Task instructions
Output, please, exactly those lines of the listing that come before the line with "rad = math.radians", along with that line itself.

Raw data
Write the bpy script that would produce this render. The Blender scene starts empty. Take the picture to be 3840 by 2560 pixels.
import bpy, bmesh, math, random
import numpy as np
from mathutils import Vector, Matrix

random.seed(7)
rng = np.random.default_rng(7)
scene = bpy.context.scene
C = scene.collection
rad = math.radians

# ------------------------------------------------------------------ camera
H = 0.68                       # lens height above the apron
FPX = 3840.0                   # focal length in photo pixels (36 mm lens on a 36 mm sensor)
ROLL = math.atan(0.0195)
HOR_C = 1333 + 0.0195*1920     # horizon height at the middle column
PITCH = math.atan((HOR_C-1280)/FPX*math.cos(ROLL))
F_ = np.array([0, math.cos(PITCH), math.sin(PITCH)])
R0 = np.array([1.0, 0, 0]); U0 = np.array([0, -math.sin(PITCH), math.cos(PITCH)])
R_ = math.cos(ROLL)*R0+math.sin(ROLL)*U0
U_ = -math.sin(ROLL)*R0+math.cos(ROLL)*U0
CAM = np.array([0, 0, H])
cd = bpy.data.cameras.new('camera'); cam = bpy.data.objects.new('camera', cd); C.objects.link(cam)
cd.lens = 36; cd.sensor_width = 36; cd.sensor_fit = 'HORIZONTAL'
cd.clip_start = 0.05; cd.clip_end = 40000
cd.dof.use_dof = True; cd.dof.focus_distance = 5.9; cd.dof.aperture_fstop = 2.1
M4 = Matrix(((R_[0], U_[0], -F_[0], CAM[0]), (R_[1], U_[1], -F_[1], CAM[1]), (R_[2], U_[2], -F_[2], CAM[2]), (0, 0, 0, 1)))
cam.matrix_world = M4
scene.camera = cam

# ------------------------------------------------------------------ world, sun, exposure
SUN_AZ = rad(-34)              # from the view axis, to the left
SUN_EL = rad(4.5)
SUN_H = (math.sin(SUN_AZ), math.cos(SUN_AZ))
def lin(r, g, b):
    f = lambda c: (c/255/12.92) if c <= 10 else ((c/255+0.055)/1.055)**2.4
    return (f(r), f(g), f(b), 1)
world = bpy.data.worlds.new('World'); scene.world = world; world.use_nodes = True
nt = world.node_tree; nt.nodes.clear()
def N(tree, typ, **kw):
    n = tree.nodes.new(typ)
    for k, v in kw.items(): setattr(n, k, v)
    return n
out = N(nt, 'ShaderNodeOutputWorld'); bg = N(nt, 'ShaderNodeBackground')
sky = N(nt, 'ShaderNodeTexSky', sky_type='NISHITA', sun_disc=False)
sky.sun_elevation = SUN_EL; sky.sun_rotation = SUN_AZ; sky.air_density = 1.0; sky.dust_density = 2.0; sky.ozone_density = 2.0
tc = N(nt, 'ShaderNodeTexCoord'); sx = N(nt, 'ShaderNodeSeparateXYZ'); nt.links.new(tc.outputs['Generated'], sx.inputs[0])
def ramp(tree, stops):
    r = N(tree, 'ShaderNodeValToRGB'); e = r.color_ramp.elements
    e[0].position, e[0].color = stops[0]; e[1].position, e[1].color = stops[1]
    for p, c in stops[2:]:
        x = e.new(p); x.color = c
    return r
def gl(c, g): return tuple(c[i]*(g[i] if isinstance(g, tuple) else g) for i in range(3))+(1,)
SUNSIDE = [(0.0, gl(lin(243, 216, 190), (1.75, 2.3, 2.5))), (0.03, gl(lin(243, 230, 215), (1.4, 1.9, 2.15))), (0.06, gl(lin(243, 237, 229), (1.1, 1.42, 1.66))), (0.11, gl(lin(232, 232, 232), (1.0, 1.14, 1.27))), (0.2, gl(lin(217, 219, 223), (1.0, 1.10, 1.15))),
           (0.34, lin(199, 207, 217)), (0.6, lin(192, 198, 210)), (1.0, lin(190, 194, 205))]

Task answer
Write the bpy script that would produce this render. The Blender scene starts empty. Take the picture to be 3840 by 2560 pixels.
import bpy, bmesh, math, random
import numpy as np
from mathutils import Vector, Matrix

random.seed(7)
rng = np.random.default_rng(7)
scene = bpy.context.scene
C = scene.collection
rad = math.radians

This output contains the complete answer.